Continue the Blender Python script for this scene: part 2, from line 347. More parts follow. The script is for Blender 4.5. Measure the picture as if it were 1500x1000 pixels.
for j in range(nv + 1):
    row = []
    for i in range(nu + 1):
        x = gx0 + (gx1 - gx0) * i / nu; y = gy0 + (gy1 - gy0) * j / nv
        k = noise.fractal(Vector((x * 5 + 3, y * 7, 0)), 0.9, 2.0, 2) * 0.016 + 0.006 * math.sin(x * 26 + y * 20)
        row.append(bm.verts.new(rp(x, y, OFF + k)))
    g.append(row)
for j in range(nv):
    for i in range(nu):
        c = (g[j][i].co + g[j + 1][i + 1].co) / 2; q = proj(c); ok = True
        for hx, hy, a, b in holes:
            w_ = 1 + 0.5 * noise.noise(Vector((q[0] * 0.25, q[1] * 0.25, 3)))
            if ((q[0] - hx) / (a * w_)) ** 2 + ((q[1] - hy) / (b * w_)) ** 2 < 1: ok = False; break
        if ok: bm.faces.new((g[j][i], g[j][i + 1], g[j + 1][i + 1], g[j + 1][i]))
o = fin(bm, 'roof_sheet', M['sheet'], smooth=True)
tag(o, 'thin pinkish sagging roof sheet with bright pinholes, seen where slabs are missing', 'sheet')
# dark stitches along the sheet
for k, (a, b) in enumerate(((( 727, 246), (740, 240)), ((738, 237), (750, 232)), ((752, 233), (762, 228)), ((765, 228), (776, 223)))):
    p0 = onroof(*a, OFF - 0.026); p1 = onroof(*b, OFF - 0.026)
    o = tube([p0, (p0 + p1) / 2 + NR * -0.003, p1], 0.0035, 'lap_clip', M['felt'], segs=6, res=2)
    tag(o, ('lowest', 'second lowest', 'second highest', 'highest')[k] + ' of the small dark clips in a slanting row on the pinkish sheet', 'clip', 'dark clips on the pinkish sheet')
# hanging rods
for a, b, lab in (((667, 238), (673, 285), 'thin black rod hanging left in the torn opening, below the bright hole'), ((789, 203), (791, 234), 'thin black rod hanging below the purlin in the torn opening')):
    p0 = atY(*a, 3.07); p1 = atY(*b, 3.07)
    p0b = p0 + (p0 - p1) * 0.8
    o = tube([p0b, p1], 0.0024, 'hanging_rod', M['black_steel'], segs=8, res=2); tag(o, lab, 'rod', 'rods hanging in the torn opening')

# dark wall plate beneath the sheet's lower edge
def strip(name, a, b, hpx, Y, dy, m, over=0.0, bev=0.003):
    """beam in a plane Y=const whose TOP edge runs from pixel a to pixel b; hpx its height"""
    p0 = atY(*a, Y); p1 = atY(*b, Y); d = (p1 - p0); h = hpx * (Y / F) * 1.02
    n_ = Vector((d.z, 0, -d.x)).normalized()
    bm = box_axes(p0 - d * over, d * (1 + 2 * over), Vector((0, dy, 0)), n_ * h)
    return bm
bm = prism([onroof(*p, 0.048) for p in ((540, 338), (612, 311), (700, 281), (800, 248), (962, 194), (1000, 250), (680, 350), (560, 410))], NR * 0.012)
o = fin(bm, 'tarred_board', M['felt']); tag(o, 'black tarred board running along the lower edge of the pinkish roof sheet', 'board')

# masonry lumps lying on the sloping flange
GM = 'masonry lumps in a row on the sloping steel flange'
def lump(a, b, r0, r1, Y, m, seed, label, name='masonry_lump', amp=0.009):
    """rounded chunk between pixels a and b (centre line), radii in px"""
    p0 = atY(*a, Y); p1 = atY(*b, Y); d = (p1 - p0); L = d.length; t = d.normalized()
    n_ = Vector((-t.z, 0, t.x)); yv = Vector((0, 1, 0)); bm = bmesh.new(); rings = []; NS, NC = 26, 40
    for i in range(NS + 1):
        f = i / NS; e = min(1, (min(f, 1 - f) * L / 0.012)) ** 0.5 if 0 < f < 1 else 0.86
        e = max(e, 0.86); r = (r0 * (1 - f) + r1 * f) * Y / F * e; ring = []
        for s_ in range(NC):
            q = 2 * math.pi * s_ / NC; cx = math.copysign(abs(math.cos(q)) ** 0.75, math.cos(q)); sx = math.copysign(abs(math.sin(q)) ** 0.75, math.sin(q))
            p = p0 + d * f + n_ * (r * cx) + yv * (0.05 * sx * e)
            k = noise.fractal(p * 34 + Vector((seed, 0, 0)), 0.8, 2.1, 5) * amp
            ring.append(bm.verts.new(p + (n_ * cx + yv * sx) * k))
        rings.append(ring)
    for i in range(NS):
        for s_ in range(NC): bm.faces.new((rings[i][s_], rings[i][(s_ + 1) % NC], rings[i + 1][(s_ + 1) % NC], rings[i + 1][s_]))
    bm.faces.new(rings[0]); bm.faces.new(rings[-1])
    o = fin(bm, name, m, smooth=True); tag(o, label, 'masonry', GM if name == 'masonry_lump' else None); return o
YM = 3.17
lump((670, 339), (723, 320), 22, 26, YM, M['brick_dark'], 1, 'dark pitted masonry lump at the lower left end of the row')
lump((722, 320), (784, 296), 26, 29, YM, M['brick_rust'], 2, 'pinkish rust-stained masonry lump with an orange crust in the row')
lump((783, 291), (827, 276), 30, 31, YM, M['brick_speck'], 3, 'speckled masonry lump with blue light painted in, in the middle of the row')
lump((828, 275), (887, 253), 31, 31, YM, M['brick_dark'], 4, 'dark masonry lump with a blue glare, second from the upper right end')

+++

* _WHAT YOU HAVE TO DO_: Return every line of the material exactly.

* _COMPLETE RESPONSE_:
Continue the Blender Python script for this scene: part 2, from line 347. More parts follow. The script is for Blender 4.5. Measure the picture as if it were 1500x1000 pixels.
for j in range(nv + 1):
    row = []
    for i in range(nu + 1):
        x = gx0 + (gx1 - gx0) * i / nu; y = gy0 + (gy1 - gy0) * j / nv
        k = noise.fractal(Vector((x * 5 + 3, y * 7, 0)), 0.9, 2.0, 2) * 0.016 + 0.006 * math.sin(x * 26 + y * 20)
        row.append(bm.verts.new(rp(x, y, OFF + k)))
    g.append(row)
for j in range(nv):
    for i in range(nu):
        c = (g[j][i].co + g[j + 1][i + 1].co) / 2; q = proj(c); ok = True
        for hx, hy, a, b in holes:
            w_ = 1 + 0.5 * noise.noise(Vector((q[0] * 0.25, q[1] * 0.25, 3)))
            if ((q[0] - hx) / (a * w_)) ** 2 + ((q[1] - hy) / (b * w_)) ** 2 < 1: ok = False; break
        if ok: bm.faces.new((g[j][i], g[j][i + 1], g[j + 1][i + 1], g[j + 1][i]))
o = fin(bm, 'roof_sheet', M['sheet'], smooth=True)
tag(o, 'thin pinkish sagging roof sheet with bright pinholes, seen where slabs are missing', 'sheet')
# dark stitches along the sheet
for k, (a, b) in enumerate(((( 727, 246), (740, 240)), ((738, 237), (750, 232)), ((752, 233), (762, 228)), ((765, 228), (776, 223)))):
    p0 = onroof(*a, OFF - 0.026); p1 = onroof(*b, OFF - 0.026)
    o = tube([p0, (p0 + p1) / 2 + NR * -0.003, p1], 0.0035, 'lap_clip', M['felt'], segs=6, res=2)
    tag(o, ('lowest', 'second lowest', 'second highest', 'highest')[k] + ' of the small dark clips in a slanting row on the pinkish sheet', 'clip', 'dark clips on the pinkish sheet')
# hanging rods
for a, b, lab in (((667, 238), (673, 285), 'thin black rod hanging left in the torn opening, below the bright hole'), ((789, 203), (791, 234), 'thin black rod hanging below the purlin in the torn opening')):
    p0 = atY(*a, 3.07); p1 = atY(*b, 3.07)
    p0b = p0 + (p0 - p1) * 0.8
    o = tube([p0b, p1], 0.0024, 'hanging_rod', M['black_steel'], segs=8, res=2); tag(o, lab, 'rod', 'rods hanging in the torn opening')

# dark wall plate beneath the sheet's lower edge
def strip(name, a, b, hpx, Y, dy, m, over=0.0, bev=0.003):
    """beam in a plane Y=const whose TOP edge runs from pixel a to pixel b; hpx its height"""
    p0 = atY(*a, Y); p1 = atY(*b, Y); d = (p1 - p0); h = hpx * (Y / F) * 1.02
    n_ = Vector((d.z, 0, -d.x)).normalized()
    bm = box_axes(p0 - d * over, d * (1 + 2 * over), Vector((0, dy, 0)), n_ * h)
    return bm
bm = prism([onroof(*p, 0.048) for p in ((540, 338), (612, 311), (700, 281), (800, 248), (962, 194), (1000, 250), (680, 350), (560, 410))], NR * 0.012)
o = fin(bm, 'tarred_board', M['felt']); tag(o, 'black tarred board running along the lower edge of the pinkish roof sheet', 'board')

# masonry lumps lying on the sloping flange
GM = 'masonry lumps in a row on the sloping steel flange'
def lump(a, b, r0, r1, Y, m, seed, label, name='masonry_lump', amp=0.009):
    """rounded chunk between pixels a and b (centre line), radii in px"""
    p0 = atY(*a, Y); p1 = atY(*b, Y); d = (p1 - p0); L = d.length; t = d.normalized()
    n_ = Vector((-t.z, 0, t.x)); yv = Vector((0, 1, 0)); bm = bmesh.new(); rings = []; NS, NC = 26, 40
    for i in range(NS + 1):
        f = i / NS; e = min(1, (min(f, 1 - f) * L / 0.012)) ** 0.5 if 0 < f < 1 else 0.86
        e = max(e, 0.86); r = (r0 * (1 - f) + r1 * f) * Y / F * e; ring = []
        for s_ in range(NC):
            q = 2 * math.pi * s_ / NC; cx = math.copysign(abs(math.cos(q)) ** 0.75, math.cos(q)); sx = math.copysign(abs(math.sin(q)) ** 0.75, math.sin(q))
            p = p0 + d * f + n_ * (r * cx) + yv * (0.05 * sx * e)
            k = noise.fractal(p * 34 + Vector((seed, 0, 0)), 0.8, 2.1, 5) * amp
            ring.append(bm.verts.new(p + (n_ * cx + yv * sx) * k))
        rings.append(ring)
    for i in range(NS):
        for s_ in range(NC): bm.faces.new((rings[i][s_], rings[i][(s_ + 1) % NC], rings[i + 1][(s_ + 1) % NC], rings[i + 1][s_]))
    bm.faces.new(rings[0]); bm.faces.new(rings[-1])
    o = fin(bm, name, m, smooth=True); tag(o, label, 'masonry', GM if name == 'masonry_lump' else None); return o
YM = 3.17
lump((670, 339), (723, 320), 22, 26, YM, M['brick_dark'], 1, 'dark pitted masonry lump at the lower left end of the row')
lump((722, 320), (784, 296), 26, 29, YM, M['brick_rust'], 2, 'pinkish rust-stained masonry lump with an orange crust in the row')
lump((783, 291), (827, 276), 30, 31, YM, M['brick_speck'], 3, 'speckled masonry lump with blue light painted in, in the middle of the row')
lump((828, 275), (887, 253), 31, 31, YM, M['brick_dark'], 4, 'dark masonry lump with a blue glare, second from the upper right end')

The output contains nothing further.